/---

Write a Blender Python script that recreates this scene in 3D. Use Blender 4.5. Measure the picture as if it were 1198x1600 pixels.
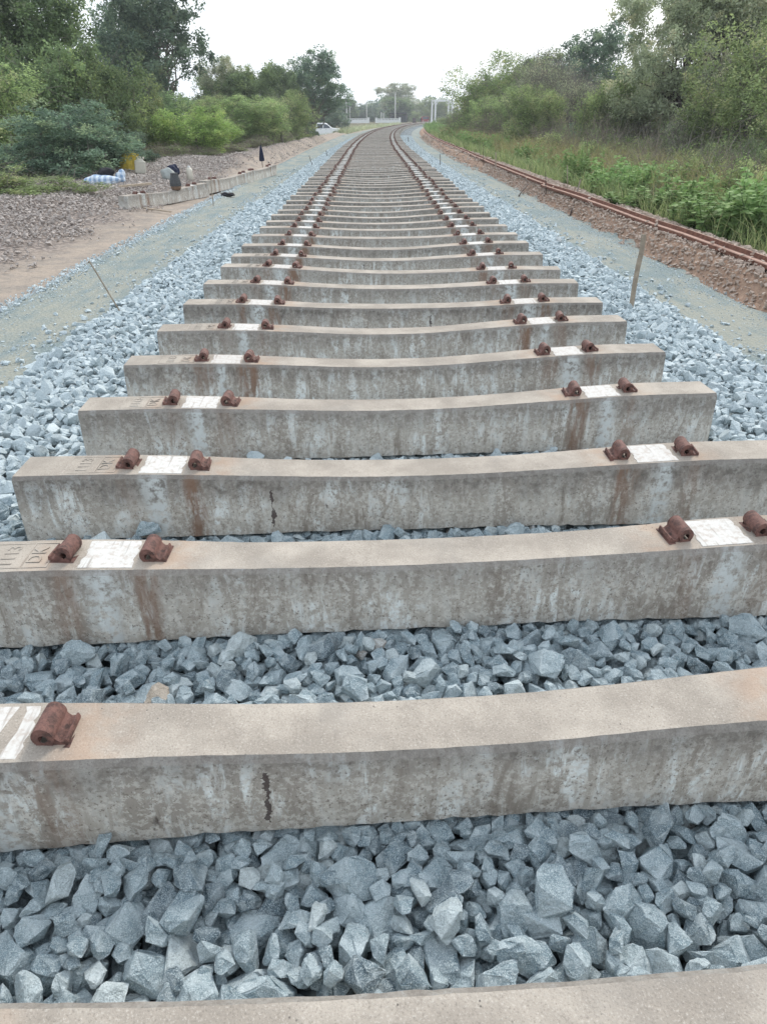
import bpy, bmesh, math, random
import numpy as np
from mathutils import Vector, Matrix, Euler
S = bpy.context.scene
for o in list(bpy.data.objects): bpy.data.objects.remove(o)
COL = S.collection
rad = math.radians
rng = np.random.default_rng(7); random.seed(7)

# ------------------------------------------------------------ camera
CF = Vector((0.01108836, 0.85922435, -0.51147881))
CR = Vector((0.99984755, -0.01642666, -0.00591914))
CD = Vector((-0.01348776, -0.5113352, -0.85927551))
CP = Vector((-0.126, 0.0, 1.048)); FPX = 1037.8
cam = bpy.data.objects.new('camera', bpy.data.cameras.new('camera')); COL.objects.link(cam)
M = Matrix((CR, -CD, -CF)).transposed().to_4x4(); M.translation = CP
cam.matrix_world = M
cam.data.sensor_fit = 'AUTO'; cam.data.sensor_width = 36; cam.data.lens = 36*FPX/1600
cam.data.clip_start = 0.02; cam.data.clip_end = 5000
S.camera = cam
# ------------------------------------------------------------ sky, sun, exposure
SUN_EL, SUN_AZ = 38, 25          # azimuth measured from +Y towards +X
W = bpy.data.worlds.new('World'); S.world = W; W.use_nodes = True
nt = W.node_tree; nt.nodes.clear()
out = nt.nodes.new('ShaderNodeOutputWorld'); bg = nt.nodes.new('ShaderNodeBackground')
sky = nt.nodes.new('ShaderNodeTexSky'); sky.sky_type = 'NISHITA'; sky.sun_disc = False
sky.sun_elevation = rad(SUN_EL); sky.sun_rotation = rad(SUN_AZ); sky.dust_density = 4; sky.air_density = 1.2
cl = nt.nodes.new('ShaderNodeTexNoise'); cl.inputs['Scale'].default_value = 1.6; cl.inputs['Detail'].default_value = 5
rp = nt.nodes.new('ShaderNodeValToRGB')
rp.color_ramp.elements[0].position = .3; rp.color_ramp.elements[0].color = (8.9, 9.8, 10.9, 1)
rp.color_ramp.elements[1].position = .7; rp.color_ramp.elements[1].color = (11.0, 11.4, 11.9, 1)
mx = nt.nodes.new('ShaderNodeMix'); mx.data_type = 'RGBA'; mx.inputs[0].default_value = .82
tc = nt.nodes.new('ShaderNodeTexCoord')
nt.links.new(tc.outputs['Generated'], cl.inputs['Vector'])
nt.links.new(cl.outputs['Fac'], rp.inputs['Fac'])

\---

EXERCISE REQUIREMENTS ▸ Please quote the lines of the material, beginning with the first and ending with the one that contains "rng = np.random.default_rng(7);", exactly as written and without any pictures.

PROBLEM SOLUTION ▸
Write a Blender Python script that recreates this scene in 3D. Use Blender 4.5. Measure the picture as if it were 1198x1600 pixels.
import bpy, bmesh, math, random
import numpy as np
from mathutils import Vector, Matrix, Euler
S = bpy.context.scene
for o in list(bpy.data.objects): bpy.data.objects.remove(o)
COL = S.collection
rad = math.radians
rng = np.random.default_rng(7); random.seed(7)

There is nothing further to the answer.